Second, most of these movies portray God (I don’t think intentionally, but they do, nonetheless) as a means to an end. God is the way to get what you want in the world. Want a good marriage, try God. Want a successful business, a championship, to get back on the surf board? Try God. God ends up being a means to attain our idols. The joy is in the stuff we get from God, not in God Himself, in spite of our circumstances.

I know we can do better.

Incidentally, this isn’t true of all Christian films. While not a perfect film, To Save a Life is a Christian movie that doesn’t fall into either of these traps.


2 Comments leave one →
  1. John Book permalink
    April 14, 2011 5:12 pm

    I kinda, a little bit agree with you on this posting…. but, I’ve not found too many Christian movies that I like for the main reason; they are cheap! But the one’s I’ve fallen for, like, “Fireproof”, I’ve enjoyed. “What If…” is another good one. Yes, some of them do treat God like the “Big refrigerator in the sky.”
    But, even so, having your faith in the Lord can open up doors you never expected. No, God NEVER promises a rose garden. But, even, if your life is crappy, you do have His spirit with you at all times keeping your head above “water” …if you let Him.

    I’ve seen good things happen to people who love the Lord; marriages work, kids are off drugs or worse, jobs get great, businesses flourish….but, I’ve also seen Christians die, get arms cut off by machines , (or sharks), have drug problems, etc…etc…. Those who come back from the edge of “cursing God and “dying””, have something special then to offer others; not wealth, not a great job….but they show us God-given endurance, which He wants us to have. These people have their edges softened by their rough experiences…so they are more ready to accept other people’s rough edges…. and help them if needed.

    So, I see value in both types of movies… Christians are winners no matter what their lives are like. Good or bad…the motivated, enduring Christian lives well with his faith. God gives us rewards even though we don’t deserve them. He gives us trials to grow our character…getting us ready to help others or to get us ready for heaven. All is positive if you accept His loving expressions…no matter what they are.

    I won’t ‘go to the movie ’cause my uncle had his arm taken off in a hay-baler. He was so proud of his stump! He loved to show it off. Not as dramatic as a shark… but I got tired of seeing it all the time. So it goes….

  2. May 6, 2011 1:10 pm

    [rant] I tend to avoid Christian movies like the plague. Not because they are cheap but because the acting is generally a tragedy. The scenes from Fireproof I have seen rose no higher in their acting acumen than your typical doctor’s office soap opera. I have no tolerance for bad acting. [/rant]

    “…the idea that Christians have no problems while everyone else has all the issues. Just believe in Jesus and all your problems will miraculously disappear.”
    I’m less worried about this on the silver screen and more worried about it in the pulpit.
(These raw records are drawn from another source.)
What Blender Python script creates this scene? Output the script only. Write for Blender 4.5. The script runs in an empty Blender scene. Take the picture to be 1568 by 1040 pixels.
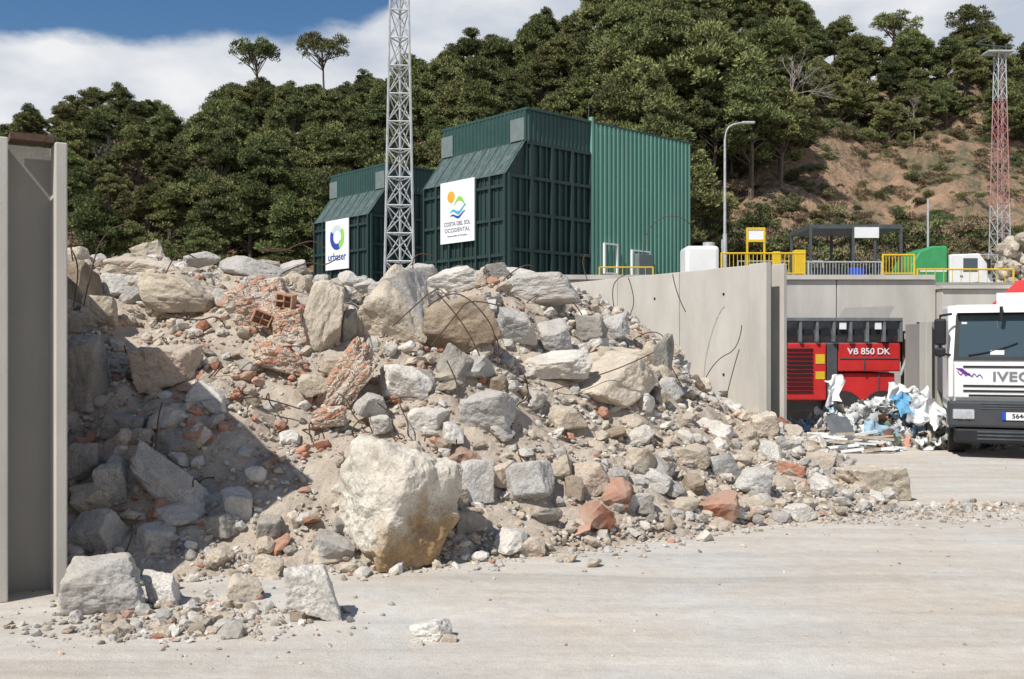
import bpy, bmesh, math, random
import numpy as np
from mathutils import Vector, Matrix, noise
random.seed(7); RNG=np.random.default_rng(11)
F=1524.0; EYE=2.18
def W(px,py,d):   # survey of the site: bearing / elevation read from the photo + distance in metres -> world position
    return Vector(((px-784)/F*d, d, EYE-(py-534)/F*d))
sc=bpy.context.scene
COL=sc.collection
# ------------------------------------------------------------ materials
def nm(name):
    m=bpy.data.materials.new(name); m.use_nodes=True
    nt=m.node_tree; return m,nt,nt.nodes,nt.links,nt.nodes['Principled BSDF']
def M(name,c1,c2=None,scale=3.0,rough=.8,metal=0.0,bump=0.0,bscale=40.0,stretch=(1,1,1),detail=6,spec=.3):
    m,nt,N,L,P=nm(name)
    if c2 is None: c2=tuple(c*.82 for c in c1)
    tc=N.new('ShaderNodeTexCoord'); mp=N.new('ShaderNodeMapping'); mp.inputs['Scale'].default_value=stretch
    L.new(tc.outputs['Object'],mp.inputs[0])
    n=N.new('ShaderNodeTexNoise'); n.inputs['Scale'].default_value=scale; n.inputs['Detail'].default_value=detail
    n.inputs['Roughness'].default_value=.65
    L.new(mp.outputs[0],n.inputs['Vector'])
    r=N.new('ShaderNodeValToRGB'); r.color_ramp.elements[0].position=.35; r.color_ramp.elements[1].position=.65
    r.color_ramp.elements[0].color=(*c2,1); r.color_ramp.elements[1].color=(*c1,1)
    L.new(n.outputs['Fac'],r.inputs[0]); L.new(r.outputs[0],P.inputs['Base Color'])
    P.inputs['Roughness'].default_value=rough; P.inputs['Metallic'].default_value=metal
    P.inputs['Specular IOR Level'].default_value=spec
    if bump:
        b=N.new('ShaderNodeBump'); b.inputs['Strength'].default_value=bump; b.inputs['Distance'].default_value=.02
        n2=N.new('ShaderNodeTexNoise'); n2.inputs['Scale'].default_value=bscale; n2.inputs['Detail'].default_value=5
        L.new(tc.outputs['Object'],n2.inputs['Vector']); L.new(n2.outputs['Fac'],b.inputs['Height']); L.new(b.outputs[0],P.inputs['Normal'])
    return m
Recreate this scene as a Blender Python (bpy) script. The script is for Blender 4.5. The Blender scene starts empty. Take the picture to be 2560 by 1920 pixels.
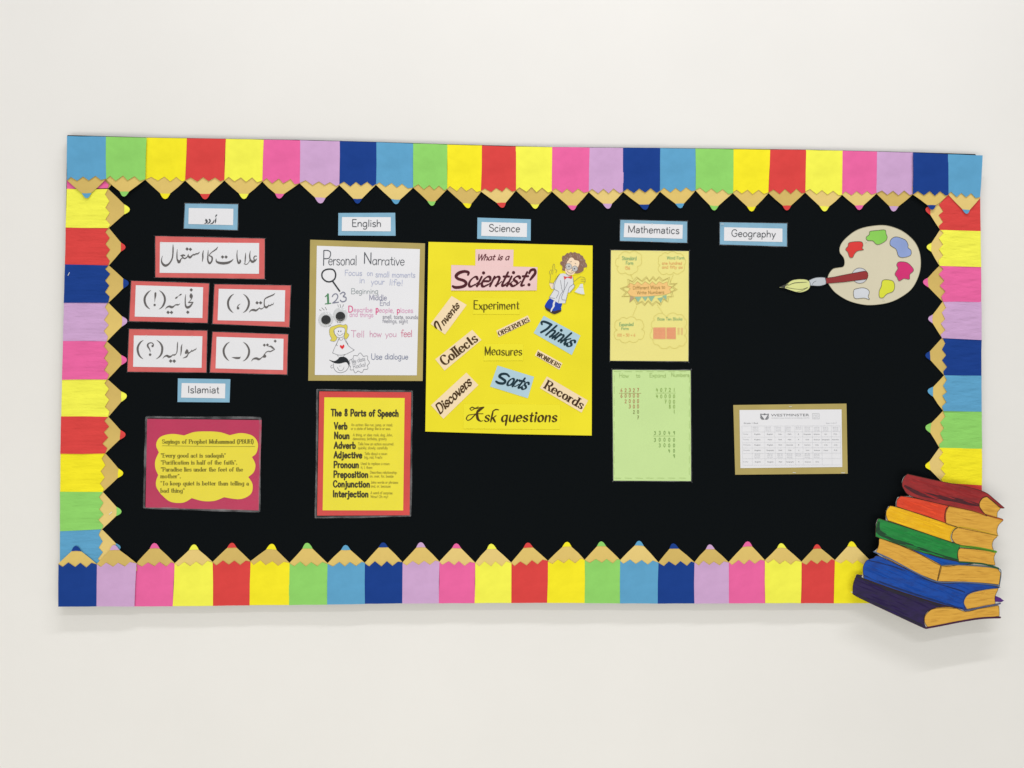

My church just had a joint Sunday service with two other local churches and the visiting pastor said (paraphrased) “When you have Jesus your problems are transformed.” He didn’t discuss what they were transformed into and his conclusion that Jesus came “to change our lives” leads me to believe that he preaches the same message you’re concerned the movie does. I find it much more dangerous for that message to be in the pulpit each week than a poorly made movie once a year.